Ее глаза на звезды не похожи,
Нельзя уста кораллами назвать,
Не белоснежна плеч открытых кожа,
И черной проволокой вьется прядь…
Само по себе – великолепно, не правда ли? Но только само по себе, безотносительно к Шекспиру![155].
При этом конечно, Р. Кушнерович не осуждает Самуила Яковлевича Маршака за то, что вместо дерзкого темпераментного грубоватого Шекспира нам в русском переводе явлен гораздо более интеллигентный, изящный и лиричный «Шекспир» – этот «Шекспир» навсегда останется в золотом фонде русской поэзии. Однако нужно понимать, что с настоящим творчеством Шекспира переводы Маршака лишь соприкасаются.

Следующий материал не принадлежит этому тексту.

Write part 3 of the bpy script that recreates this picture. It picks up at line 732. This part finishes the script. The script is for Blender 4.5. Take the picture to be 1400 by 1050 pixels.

Другой пример находим у французского структуралиста Р. Бар-та. В своей классической работе «Война языков» он пишет: «Гуляя однажды в местах, где я вырос, – на юго-западе Франции, в тихом краю удалившихся на покой старичков, – я встретил на протяжении нескольких сот метров три различные таблички на воротах усадеб: “Злая собака”, “Осторожно, собака!”, “Сторожевая собака”. Как видно, у тамошних жителей очень острое чувство собственности. Интересно, однако, не это, а то, что во всех трех выражениях содержится одно и то же сообщение: Не входите (если не хотите быть укушенными). Иначе говоря, лингвистика, занимающаяся одними лишь сообщениями, могла бы тут сказать лишь самые элементарные и тривиальные вещи; она далеко не до конца исчерпала бы смысл этих выражений, ибо смысл заключен в их различии: “Злая собака” звучит агрессивно, “Осторожно, собака!” – человеколюбиво, “Сторожевая собака” выглядит как простая констатация факта. Таким образом, в одном и том же сообщении читаются три выбора, три вида личной вовлеченности, три образа мыслей или, если угодно, три вида воображаемого, три личины собственности»[156].